* **Written exercise**: Transcribe all of the material exactly.

──────────

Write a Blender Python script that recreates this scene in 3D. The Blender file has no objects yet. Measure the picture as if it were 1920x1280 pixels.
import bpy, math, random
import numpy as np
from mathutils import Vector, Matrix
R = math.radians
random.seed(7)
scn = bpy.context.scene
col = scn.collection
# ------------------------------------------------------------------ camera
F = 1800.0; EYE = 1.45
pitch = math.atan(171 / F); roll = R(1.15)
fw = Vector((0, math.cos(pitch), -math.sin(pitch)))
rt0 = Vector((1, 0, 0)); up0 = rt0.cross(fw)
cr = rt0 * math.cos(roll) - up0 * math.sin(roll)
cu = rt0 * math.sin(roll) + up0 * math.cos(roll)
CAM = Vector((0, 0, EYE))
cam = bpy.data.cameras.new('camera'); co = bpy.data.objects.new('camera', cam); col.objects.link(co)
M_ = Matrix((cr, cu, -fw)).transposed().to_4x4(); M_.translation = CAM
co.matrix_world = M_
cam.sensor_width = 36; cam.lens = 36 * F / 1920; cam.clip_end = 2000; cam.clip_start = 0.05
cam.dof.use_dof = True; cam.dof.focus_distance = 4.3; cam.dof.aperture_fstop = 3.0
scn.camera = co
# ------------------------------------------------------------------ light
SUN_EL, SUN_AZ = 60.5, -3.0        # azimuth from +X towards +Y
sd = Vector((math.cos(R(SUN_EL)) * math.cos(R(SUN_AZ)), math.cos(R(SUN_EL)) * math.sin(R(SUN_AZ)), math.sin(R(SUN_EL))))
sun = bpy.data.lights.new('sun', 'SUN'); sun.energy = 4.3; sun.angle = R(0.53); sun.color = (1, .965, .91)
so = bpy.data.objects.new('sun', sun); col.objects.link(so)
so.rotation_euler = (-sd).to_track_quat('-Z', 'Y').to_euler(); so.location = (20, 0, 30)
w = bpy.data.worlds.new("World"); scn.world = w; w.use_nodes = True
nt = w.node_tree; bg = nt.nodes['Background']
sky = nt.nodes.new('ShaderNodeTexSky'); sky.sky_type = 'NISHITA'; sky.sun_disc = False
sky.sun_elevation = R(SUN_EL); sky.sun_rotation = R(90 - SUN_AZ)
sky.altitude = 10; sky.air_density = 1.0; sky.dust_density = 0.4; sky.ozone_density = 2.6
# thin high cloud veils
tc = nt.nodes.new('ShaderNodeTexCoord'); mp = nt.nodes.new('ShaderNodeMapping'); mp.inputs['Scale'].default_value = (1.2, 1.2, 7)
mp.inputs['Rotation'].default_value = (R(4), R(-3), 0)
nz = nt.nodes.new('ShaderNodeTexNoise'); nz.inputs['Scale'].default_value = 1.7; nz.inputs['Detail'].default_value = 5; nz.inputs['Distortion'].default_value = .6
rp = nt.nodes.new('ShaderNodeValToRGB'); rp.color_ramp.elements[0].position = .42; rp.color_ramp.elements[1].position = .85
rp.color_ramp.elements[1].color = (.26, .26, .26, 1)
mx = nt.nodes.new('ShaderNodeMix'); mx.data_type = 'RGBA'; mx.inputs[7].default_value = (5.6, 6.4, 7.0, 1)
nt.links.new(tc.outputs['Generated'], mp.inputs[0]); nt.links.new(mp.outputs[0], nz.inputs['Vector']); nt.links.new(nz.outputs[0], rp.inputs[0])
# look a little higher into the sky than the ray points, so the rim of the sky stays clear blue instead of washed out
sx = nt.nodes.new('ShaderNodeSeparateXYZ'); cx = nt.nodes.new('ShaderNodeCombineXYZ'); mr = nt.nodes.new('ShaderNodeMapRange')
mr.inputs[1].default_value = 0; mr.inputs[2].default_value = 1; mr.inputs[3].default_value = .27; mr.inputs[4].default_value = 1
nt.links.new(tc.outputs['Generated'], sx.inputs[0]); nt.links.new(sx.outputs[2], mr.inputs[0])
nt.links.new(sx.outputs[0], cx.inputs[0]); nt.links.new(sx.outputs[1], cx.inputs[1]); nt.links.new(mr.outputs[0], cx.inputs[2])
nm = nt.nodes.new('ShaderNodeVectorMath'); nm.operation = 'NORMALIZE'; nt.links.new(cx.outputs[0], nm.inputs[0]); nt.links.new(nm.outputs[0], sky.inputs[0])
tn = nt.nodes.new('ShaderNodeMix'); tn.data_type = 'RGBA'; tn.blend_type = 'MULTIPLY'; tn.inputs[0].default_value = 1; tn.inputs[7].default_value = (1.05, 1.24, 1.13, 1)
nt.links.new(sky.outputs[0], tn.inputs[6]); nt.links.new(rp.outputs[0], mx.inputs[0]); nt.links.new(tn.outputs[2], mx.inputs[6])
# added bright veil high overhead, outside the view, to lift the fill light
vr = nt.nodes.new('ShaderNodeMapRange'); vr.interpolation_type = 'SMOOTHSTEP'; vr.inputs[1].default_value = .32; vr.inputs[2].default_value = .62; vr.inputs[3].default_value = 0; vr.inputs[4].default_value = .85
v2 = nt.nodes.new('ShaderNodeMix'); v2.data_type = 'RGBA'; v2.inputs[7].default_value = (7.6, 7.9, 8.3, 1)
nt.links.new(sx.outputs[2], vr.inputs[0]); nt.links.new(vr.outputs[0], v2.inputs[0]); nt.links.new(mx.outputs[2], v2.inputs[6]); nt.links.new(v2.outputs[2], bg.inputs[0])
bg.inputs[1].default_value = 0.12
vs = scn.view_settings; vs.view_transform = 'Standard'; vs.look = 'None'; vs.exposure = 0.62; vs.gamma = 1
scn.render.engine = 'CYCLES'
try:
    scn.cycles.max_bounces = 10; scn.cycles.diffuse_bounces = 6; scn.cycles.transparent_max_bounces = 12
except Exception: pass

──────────

* **Response to this exercise**:
Write a Blender Python script that recreates this scene in 3D. The Blender file has no objects yet. Measure the picture as if it were 1920x1280 pixels.
import bpy, math, random
import numpy as np
from mathutils import Vector, Matrix
R = math.radians
random.seed(7)
scn = bpy.context.scene
col = scn.collection
# ------------------------------------------------------------------ camera
F = 1800.0; EYE = 1.45
pitch = math.atan(171 / F); roll = R(1.15)
fw = Vector((0, math.cos(pitch), -math.sin(pitch)))
rt0 = Vector((1, 0, 0)); up0 = rt0.cross(fw)
cr = rt0 * math.cos(roll) - up0 * math.sin(roll)
cu = rt0 * math.sin(roll) + up0 * math.cos(roll)
CAM = Vector((0, 0, EYE))
cam = bpy.data.cameras.new('camera'); co = bpy.data.objects.new('camera', cam); col.objects.link(co)
M_ = Matrix((cr, cu, -fw)).transposed().to_4x4(); M_.translation = CAM
co.matrix_world = M_
cam.sensor_width = 36; cam.lens = 36 * F / 1920; cam.clip_end = 2000; cam.clip_start = 0.05
cam.dof.use_dof = True; cam.dof.focus_distance = 4.3; cam.dof.aperture_fstop = 3.0
scn.camera = co
# ------------------------------------------------------------------ light
SUN_EL, SUN_AZ = 60.5, -3.0        # azimuth from +X towards +Y
sd = Vector((math.cos(R(SUN_EL)) * math.cos(R(SUN_AZ)), math.cos(R(SUN_EL)) * math.sin(R(SUN_AZ)), math.sin(R(SUN_EL))))
sun = bpy.data.lights.new('sun', 'SUN'); sun.energy = 4.3; sun.angle = R(0.53); sun.color = (1, .965, .91)
so = bpy.data.objects.new('sun', sun); col.objects.link(so)
so.rotation_euler = (-sd).to_track_quat('-Z', 'Y').to_euler(); so.location = (20, 0, 30)
w = bpy.data.worlds.new("World"); scn.world = w; w.use_nodes = True
nt = w.node_tree; bg = nt.nodes['Background']
sky = nt.nodes.new('ShaderNodeTexSky'); sky.sky_type = 'NISHITA'; sky.sun_disc = False
sky.sun_elevation = R(SUN_EL); sky.sun_rotation = R(90 - SUN_AZ)
sky.altitude = 10; sky.air_density = 1.0; sky.dust_density = 0.4; sky.ozone_density = 2.6
# thin high cloud veils
tc = nt.nodes.new('ShaderNodeTexCoord'); mp = nt.nodes.new('ShaderNodeMapping'); mp.inputs['Scale'].default_value = (1.2, 1.2, 7)
mp.inputs['Rotation'].default_value = (R(4), R(-3), 0)
nz = nt.nodes.new('ShaderNodeTexNoise'); nz.inputs['Scale'].default_value = 1.7; nz.inputs['Detail'].default_value = 5; nz.inputs['Distortion'].default_value = .6
rp = nt.nodes.new('ShaderNodeValToRGB'); rp.color_ramp.elements[0].position = .42; rp.color_ramp.elements[1].position = .85
rp.color_ramp.elements[1].color = (.26, .26, .26, 1)
mx = nt.nodes.new('ShaderNodeMix'); mx.data_type = 'RGBA'; mx.inputs[7].default_value = (5.6, 6.4, 7.0, 1)
nt.links.new(tc.outputs['Generated'], mp.inputs[0]); nt.links.new(mp.outputs[0], nz.inputs['Vector']); nt.links.new(nz.outputs[0], rp.inputs[0])
# look a little higher into the sky than the ray points, so the rim of the sky stays clear blue instead of washed out
sx = nt.nodes.new('ShaderNodeSeparateXYZ'); cx = nt.nodes.new('ShaderNodeCombineXYZ'); mr = nt.nodes.new('ShaderNodeMapRange')
mr.inputs[1].default_value = 0; mr.inputs[2].default_value = 1; mr.inputs[3].default_value = .27; mr.inputs[4].default_value = 1
nt.links.new(tc.outputs['Generated'], sx.inputs[0]); nt.links.new(sx.outputs[2], mr.inputs[0])
nt.links.new(sx.outputs[0], cx.inputs[0]); nt.links.new(sx.outputs[1], cx.inputs[1]); nt.links.new(mr.outputs[0], cx.inputs[2])
nm = nt.nodes.new('ShaderNodeVectorMath'); nm.operation = 'NORMALIZE'; nt.links.new(cx.outputs[0], nm.inputs[0]); nt.links.new(nm.outputs[0], sky.inputs[0])
tn = nt.nodes.new('ShaderNodeMix'); tn.data_type = 'RGBA'; tn.blend_type = 'MULTIPLY'; tn.inputs[0].default_value = 1; tn.inputs[7].default_value = (1.05, 1.24, 1.13, 1)
nt.links.new(sky.outputs[0], tn.inputs[6]); nt.links.new(rp.outputs[0], mx.inputs[0]); nt.links.new(tn.outputs[2], mx.inputs[6])
# added bright veil high overhead, outside the view, to lift the fill light
vr = nt.nodes.new('ShaderNodeMapRange'); vr.interpolation_type = 'SMOOTHSTEP'; vr.inputs[1].default_value = .32; vr.inputs[2].default_value = .62; vr.inputs[3].default_value = 0; vr.inputs[4].default_value = .85
v2 = nt.nodes.new('ShaderNodeMix'); v2.data_type = 'RGBA'; v2.inputs[7].default_value = (7.6, 7.9, 8.3, 1)
nt.links.new(sx.outputs[2], vr.inputs[0]); nt.links.new(vr.outputs[0], v2.inputs[0]); nt.links.new(mx.outputs[2], v2.inputs[6]); nt.links.new(v2.outputs[2], bg.inputs[0])
bg.inputs[1].default_value = 0.12
vs = scn.view_settings; vs.view_transform = 'Standard'; vs.look = 'None'; vs.exposure = 0.62; vs.gamma = 1
scn.render.engine = 'CYCLES'
try:
    scn.cycles.max_bounces = 10; scn.cycles.diffuse_bounces = 6; scn.cycles.transparent_max_bounces = 12
except Exception: pass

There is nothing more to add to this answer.